Steven Soderbergh Charmingly Flips the Traditional Ghost Story in Presence

Steven Soderbergh has consistently demonstrated himself as one of the most innovative creatives in American cinema. His 2018 horror film Unsane, famously filmed using an iPhone 7 Plus, elevated the woman-in-peril subgenre with technique and style. His latest, Presence, takes on a similar experimental approach to a well-known horror story. Penned by David Koepp, who previously wrote Soderbergh’s tight and thrilling chamber piece Kimi, Presence is a darkly comic and slow-burn genre film that presents as both a haunted house tale and an exploration of a strained family dynamic—shown entirely through the perspective of its ghost.
Soderbergh and Koepp play with haunted house tropes, such as flickering lights, objects randomly moving around, and hiring a psychic to communicate with the spirit. However, they subvert their simplistic premise to deliver surprising twists. Soderbergh often serves as the cinematographer and editor on his projects, using the pseudonyms Mary Ann Bernard and Peter Andrews as tributes to his mother and father. In Presence, he continues this tradition. The opening introduces the film’s single-location, with Soderbergh adeptly capturing the sensation of the trapped ghost navigating the old suburban home—curiously peering around corners and windows, speeding up and down stairs, or hovering around the new residents.
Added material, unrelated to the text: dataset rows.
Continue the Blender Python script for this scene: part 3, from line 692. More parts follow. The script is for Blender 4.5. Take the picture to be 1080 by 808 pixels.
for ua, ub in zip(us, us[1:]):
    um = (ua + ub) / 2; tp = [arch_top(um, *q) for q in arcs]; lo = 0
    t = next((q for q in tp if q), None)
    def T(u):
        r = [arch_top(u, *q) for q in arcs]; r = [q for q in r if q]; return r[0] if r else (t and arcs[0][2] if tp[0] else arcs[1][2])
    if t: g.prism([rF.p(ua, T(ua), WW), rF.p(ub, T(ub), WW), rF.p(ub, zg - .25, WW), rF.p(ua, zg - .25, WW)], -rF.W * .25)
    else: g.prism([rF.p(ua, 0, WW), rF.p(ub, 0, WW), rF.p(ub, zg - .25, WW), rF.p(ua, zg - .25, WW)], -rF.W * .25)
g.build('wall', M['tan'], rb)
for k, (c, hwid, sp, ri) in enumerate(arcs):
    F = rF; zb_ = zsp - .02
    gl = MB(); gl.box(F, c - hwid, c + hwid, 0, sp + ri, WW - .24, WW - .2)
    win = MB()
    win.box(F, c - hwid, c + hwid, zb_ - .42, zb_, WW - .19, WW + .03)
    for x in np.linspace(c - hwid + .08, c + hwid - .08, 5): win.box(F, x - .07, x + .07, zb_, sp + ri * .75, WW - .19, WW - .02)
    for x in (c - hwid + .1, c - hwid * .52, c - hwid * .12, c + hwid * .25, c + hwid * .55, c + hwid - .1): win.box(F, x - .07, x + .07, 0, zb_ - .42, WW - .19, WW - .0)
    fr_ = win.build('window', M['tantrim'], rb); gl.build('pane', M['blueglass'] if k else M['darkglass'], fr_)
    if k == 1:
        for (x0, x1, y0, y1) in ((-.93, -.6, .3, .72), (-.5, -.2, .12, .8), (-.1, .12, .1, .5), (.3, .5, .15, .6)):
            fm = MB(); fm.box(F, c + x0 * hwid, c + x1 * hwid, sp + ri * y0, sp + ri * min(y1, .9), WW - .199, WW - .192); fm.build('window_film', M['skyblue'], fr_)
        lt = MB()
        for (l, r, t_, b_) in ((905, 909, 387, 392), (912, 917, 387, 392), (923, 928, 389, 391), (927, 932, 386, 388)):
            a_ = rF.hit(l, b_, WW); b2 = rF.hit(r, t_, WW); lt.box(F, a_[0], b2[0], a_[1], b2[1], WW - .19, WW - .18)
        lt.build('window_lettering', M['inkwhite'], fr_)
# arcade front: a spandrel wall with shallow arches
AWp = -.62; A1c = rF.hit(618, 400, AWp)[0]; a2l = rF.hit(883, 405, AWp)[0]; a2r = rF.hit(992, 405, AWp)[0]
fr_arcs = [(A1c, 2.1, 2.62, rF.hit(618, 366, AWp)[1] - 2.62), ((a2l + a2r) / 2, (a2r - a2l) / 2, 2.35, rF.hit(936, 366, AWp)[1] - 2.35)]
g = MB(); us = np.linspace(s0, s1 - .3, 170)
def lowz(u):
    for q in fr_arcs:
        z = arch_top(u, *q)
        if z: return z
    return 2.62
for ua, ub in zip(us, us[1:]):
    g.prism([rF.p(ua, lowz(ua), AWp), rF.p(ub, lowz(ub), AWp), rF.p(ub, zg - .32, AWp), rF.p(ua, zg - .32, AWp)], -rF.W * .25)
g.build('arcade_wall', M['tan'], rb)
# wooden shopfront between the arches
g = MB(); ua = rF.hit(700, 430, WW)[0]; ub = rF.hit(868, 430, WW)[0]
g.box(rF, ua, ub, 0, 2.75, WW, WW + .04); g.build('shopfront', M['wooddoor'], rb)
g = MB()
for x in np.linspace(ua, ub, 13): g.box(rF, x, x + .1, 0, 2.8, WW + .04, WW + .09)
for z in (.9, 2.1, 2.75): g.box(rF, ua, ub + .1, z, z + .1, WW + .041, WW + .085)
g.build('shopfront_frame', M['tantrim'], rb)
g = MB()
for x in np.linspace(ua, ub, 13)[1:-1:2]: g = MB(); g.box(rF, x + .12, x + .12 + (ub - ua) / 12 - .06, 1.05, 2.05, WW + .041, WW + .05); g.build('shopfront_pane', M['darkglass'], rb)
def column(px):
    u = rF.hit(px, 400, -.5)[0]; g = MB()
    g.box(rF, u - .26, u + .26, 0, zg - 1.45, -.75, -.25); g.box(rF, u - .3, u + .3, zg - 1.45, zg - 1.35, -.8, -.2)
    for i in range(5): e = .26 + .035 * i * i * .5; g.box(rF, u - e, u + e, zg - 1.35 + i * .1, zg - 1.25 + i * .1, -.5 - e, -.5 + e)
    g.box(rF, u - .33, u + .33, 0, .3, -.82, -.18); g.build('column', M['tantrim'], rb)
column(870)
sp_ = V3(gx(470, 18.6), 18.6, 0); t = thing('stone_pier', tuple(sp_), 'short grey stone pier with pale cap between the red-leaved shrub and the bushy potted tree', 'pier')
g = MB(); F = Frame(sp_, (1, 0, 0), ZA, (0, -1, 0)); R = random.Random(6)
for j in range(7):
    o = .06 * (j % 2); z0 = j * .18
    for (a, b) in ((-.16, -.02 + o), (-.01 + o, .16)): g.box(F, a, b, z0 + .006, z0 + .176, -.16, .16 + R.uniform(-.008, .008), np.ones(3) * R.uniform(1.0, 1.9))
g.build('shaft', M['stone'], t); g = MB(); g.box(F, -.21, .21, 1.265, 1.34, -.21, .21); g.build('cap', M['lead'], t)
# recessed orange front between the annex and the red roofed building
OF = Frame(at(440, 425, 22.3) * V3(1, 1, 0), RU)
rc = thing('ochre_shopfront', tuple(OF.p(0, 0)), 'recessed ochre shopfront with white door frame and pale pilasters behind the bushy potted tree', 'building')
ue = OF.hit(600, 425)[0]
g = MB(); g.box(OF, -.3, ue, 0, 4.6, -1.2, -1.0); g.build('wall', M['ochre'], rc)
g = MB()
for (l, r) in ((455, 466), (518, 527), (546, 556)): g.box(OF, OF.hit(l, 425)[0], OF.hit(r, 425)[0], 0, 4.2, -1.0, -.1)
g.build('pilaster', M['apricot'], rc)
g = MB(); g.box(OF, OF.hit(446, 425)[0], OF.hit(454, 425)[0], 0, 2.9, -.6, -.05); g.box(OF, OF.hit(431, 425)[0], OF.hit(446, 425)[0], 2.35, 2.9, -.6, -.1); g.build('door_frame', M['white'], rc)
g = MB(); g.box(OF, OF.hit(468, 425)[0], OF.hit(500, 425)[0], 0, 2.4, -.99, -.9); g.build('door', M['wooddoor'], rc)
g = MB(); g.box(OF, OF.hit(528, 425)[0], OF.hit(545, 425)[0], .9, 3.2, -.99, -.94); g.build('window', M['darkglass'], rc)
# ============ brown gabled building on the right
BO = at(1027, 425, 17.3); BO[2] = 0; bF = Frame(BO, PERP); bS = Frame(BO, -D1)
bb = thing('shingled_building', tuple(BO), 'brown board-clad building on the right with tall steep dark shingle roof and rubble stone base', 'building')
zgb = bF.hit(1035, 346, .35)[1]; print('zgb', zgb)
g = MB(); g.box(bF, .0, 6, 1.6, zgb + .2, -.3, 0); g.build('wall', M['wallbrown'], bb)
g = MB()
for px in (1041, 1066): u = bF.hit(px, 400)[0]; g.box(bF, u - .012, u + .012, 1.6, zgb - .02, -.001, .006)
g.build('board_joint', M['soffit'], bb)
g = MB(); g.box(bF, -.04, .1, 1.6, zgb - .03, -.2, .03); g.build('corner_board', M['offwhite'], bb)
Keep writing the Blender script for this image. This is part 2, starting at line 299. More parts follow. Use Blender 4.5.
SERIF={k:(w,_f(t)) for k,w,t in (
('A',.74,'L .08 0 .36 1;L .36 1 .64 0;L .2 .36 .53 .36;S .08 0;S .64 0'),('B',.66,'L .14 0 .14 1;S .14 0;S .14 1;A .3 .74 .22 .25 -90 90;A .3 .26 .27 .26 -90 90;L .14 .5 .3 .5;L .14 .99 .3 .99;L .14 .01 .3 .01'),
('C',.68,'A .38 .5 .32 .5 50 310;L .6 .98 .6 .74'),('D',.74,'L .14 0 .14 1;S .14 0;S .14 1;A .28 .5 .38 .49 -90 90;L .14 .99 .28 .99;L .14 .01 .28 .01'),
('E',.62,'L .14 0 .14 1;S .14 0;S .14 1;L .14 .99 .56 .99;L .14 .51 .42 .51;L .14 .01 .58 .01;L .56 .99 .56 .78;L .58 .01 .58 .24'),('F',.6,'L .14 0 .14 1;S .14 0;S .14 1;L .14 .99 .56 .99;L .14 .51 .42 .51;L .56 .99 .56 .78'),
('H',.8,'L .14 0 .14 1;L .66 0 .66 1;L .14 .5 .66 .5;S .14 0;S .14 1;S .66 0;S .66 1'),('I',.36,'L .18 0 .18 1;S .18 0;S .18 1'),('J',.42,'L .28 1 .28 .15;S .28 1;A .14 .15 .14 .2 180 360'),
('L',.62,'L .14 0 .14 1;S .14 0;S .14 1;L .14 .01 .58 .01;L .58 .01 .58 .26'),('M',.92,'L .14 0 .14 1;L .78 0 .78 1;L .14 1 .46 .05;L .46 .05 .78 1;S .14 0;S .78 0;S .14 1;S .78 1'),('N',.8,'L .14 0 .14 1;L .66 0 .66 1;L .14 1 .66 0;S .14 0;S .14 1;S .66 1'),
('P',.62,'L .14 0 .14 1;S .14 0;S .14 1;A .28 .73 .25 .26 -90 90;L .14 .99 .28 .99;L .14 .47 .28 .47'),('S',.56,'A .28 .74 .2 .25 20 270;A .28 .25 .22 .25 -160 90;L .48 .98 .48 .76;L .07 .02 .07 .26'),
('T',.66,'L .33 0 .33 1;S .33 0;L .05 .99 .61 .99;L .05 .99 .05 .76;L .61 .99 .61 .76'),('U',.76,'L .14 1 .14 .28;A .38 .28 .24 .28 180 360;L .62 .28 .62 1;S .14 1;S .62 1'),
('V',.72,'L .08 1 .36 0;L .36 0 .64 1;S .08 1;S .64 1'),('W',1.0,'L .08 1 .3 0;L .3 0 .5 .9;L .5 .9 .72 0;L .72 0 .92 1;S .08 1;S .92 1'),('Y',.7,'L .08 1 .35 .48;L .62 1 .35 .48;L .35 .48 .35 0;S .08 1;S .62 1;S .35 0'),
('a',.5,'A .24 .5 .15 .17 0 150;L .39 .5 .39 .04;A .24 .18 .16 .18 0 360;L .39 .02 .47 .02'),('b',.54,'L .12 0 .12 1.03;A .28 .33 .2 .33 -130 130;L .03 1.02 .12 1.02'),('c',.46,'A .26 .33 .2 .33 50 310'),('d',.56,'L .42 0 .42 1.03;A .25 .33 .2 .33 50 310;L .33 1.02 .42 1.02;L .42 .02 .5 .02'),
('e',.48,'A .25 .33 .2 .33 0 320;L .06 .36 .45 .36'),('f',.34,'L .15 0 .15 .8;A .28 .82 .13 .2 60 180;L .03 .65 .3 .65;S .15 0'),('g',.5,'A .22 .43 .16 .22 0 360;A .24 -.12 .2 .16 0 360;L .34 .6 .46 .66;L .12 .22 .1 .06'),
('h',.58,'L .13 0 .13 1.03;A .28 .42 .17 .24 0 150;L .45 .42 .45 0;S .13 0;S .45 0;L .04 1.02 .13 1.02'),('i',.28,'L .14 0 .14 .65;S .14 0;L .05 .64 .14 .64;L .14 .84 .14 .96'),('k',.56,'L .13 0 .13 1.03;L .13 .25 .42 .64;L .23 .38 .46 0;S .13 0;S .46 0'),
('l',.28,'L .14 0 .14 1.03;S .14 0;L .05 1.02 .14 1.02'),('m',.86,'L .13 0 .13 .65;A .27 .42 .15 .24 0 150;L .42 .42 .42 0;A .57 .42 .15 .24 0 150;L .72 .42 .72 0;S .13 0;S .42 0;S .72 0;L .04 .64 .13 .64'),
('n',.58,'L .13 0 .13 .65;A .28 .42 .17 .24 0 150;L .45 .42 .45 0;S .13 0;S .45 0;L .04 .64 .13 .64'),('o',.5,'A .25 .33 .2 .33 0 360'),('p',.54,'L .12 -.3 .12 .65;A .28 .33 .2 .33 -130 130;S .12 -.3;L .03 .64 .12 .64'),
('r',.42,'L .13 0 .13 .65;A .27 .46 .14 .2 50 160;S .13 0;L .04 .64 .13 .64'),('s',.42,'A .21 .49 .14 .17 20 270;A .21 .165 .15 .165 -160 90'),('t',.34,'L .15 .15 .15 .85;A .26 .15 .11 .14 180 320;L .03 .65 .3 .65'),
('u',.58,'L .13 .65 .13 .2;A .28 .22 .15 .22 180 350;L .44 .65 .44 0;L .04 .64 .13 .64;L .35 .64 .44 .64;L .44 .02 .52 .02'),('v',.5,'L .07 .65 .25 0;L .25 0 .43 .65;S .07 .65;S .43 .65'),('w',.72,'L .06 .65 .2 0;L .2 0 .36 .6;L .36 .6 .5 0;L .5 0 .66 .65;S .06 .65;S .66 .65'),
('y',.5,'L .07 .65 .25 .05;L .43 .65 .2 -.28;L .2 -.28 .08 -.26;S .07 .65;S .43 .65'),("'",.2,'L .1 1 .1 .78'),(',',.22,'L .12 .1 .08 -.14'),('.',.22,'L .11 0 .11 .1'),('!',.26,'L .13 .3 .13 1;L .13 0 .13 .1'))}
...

The new homeowners in question are the Payne family, with Julia Fox making a memorable appearance as the real estate agent who seals the deal. It’s led by the emotionally distant mother Rebecca (Lucy Liu) and compassionate, concerned father Chris (Chris Sullivan), who strives to keep his family together. Their son Tyler (Eddy Maday) appears to be inheriting traits from his mother, while their daughter Chloe (Callina Liang) mourns her best friend Nadia, who recently died from a sudden drug overdose. Chloe begins to sense something strange happening in the new house, and wonders if it’s Nadia reaching out from beyond, even if the rest of her family doesn’t believe her.